Seu Jorge, um dos cantores de maior sucesso do país, foi vítima de vaias e xingamentos racistas durante um show realizado em Porto Alegre na última semana, no Clube Grêmio Náutico União.
De acordo com testemunhas presentes no local, o cantor foi xingado de macaco após fazer um discurso onde disse ser contra a maioridade penal.
Em entrevista ao Fantástico, Seu Jorge relatou os momentos que precederam seu discurso:
“Eu cantei, fiz meu concerto. Em determinado momento, fiz uma fala sobre a infância e adolescência. Entendo que, quando a gente trata da redução da maioridade penal, o foco atingido é a população jovem negra. E lisa Lucinda falou uma coisa muito interessante: ‘ninguém confunde a Eliana com a Xuxa, uma Grazi Massafera com a Gabriela Priolli, sabe? Mas a gente vai preso confundido. É morto confundido”.
Após essa declaração, o músico conta que ao final do show, já quando deixava o palco, percebeu vaias, mas que isso “era do jogo”.
Entretanto, ao final da apresentação, alguns vídeos começaram a circular nas redes sociais, onde é possível ouvir parte do público presente fazendo sons que seriam imitações de macacos. Seu Jorge conta que não havia ouvido os xingamentos e somente quando uma pessoa publicou as injúrias ele teve conhecimento do episódio.

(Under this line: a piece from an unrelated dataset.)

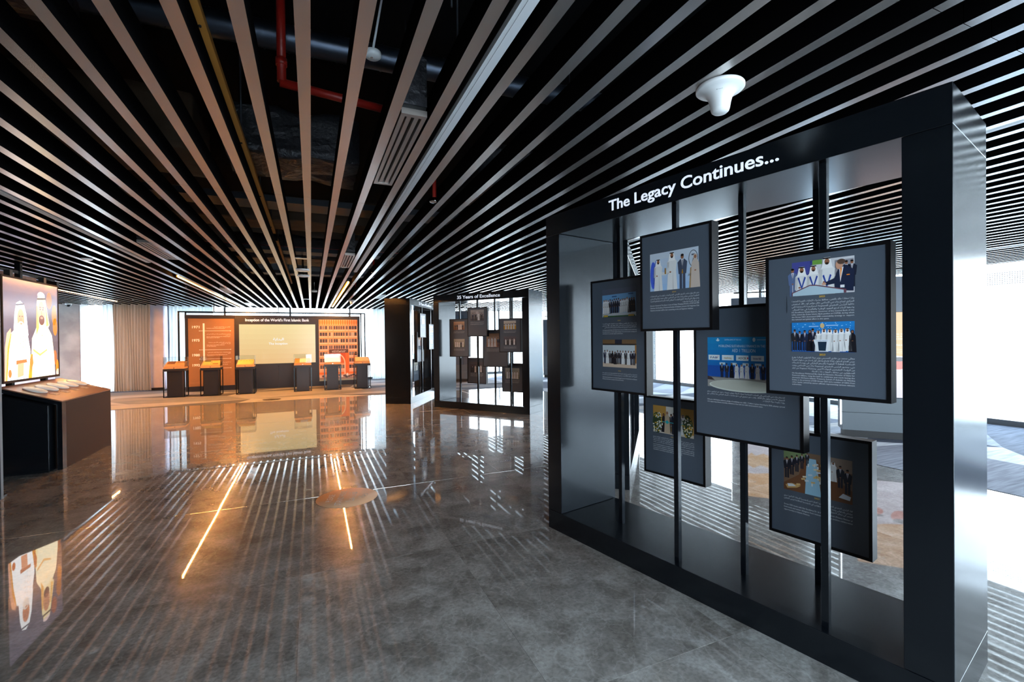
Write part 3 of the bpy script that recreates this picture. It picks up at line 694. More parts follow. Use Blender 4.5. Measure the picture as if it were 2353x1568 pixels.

Ao Fantástico uma fã do cantor — que preferiu não se identificar — conta o que presenciou durante o show:
“Estava tudo normal. O show maravilhoso. E aí ele apresentou o Pedrinho (da Serrinha) e falou então sobre a juventude negra, sobre o negro da favela e que ele é contra a redução da maioridade penal. Nesse momento, as pessoas se transformaram. Foi um show de horrores, uma grosseria”, conta a fã.
Registros dos xingamentos racistas sofridos por Seu Jorge (Video:Reprodução/Poder 360)
Três testemunhas fizeram denúncias e prestaram depoimento na delegacia especializada em combate à intolerância de Porto Alegre. Durante o depoimento, uma delas afirma que “pessoas que estavam do lado direito da pista começaram a se exaltar com as falas do cantor e proferiram injúrias raciais, vaias e xingamentos. Com imitação de som de macaco e xingamento de macaco”. Também foi relatado que os xingamentos de “vagabundo” e “preguiçoso” foram feitos ao músico.
A delegacia instaurou um procedimento policial de ofício — sendo assim a investigação será feita, mesmo sem que alguma vítima tenha feito o registro do boletim de ocorrência -. Novas testemunhas devem ser chamadas para prestar depoimento.
A denúncia foi feita ao Ministério Publico por Lúcio Almeida, representante do núcleo de Pesquisa Antirracista da Universidade Federal do Rio Grande do Sul assim que o mesmo soube do ocorrido. Lúcio afirma que “O ato de racismo sofrido pelo Seu Jorge é um ato normal em nossa sociedade. Atos que ocorrem todos os dias e que, de certa forma, só tivemos o conhecimento porque se tratava de um grande artista”.
Ainda durante sua entrevista, Seu Jorge disse:
“Estamos tratando de violência. Racismo, não. Racismo, não. Simples assim. Eu acho que não estamos tratando de política aqui. Estamos tratando de uma violência que não cabe mais no Brasil. A justificativa para o racismo não existe, assim como o racismo não deveria existir”.
No último sábado (22) manifestações foram feitas na porta do local. O clube Grêmio Náutico União, disse em nota que lamenta os fatos ocorridos durante a apresentação.
“Devemos todos combater o racismo. Eu sou um homem negro brasileiro. Eu sou um africano nascido no Brasil. Me sinto assim, me reconheço assim. E tenho um amor muito grande pelo meu país, pela minha nação, mas entendo que existe um atraso e uma dívida muito grande do Brasil para com o povo afrodescendente”, finalizou Seu Jorge.
Após o caso de racismo com o cantor, oito sócios do clube publicaram uma carta aberta ao público. Na carta os sócios reforçam a necessidade do local excluir os associados caso sejam identificados como participantes dos xingamentos racistas. Desde a publicação, cerca de 100 sócios também assinaram o documento.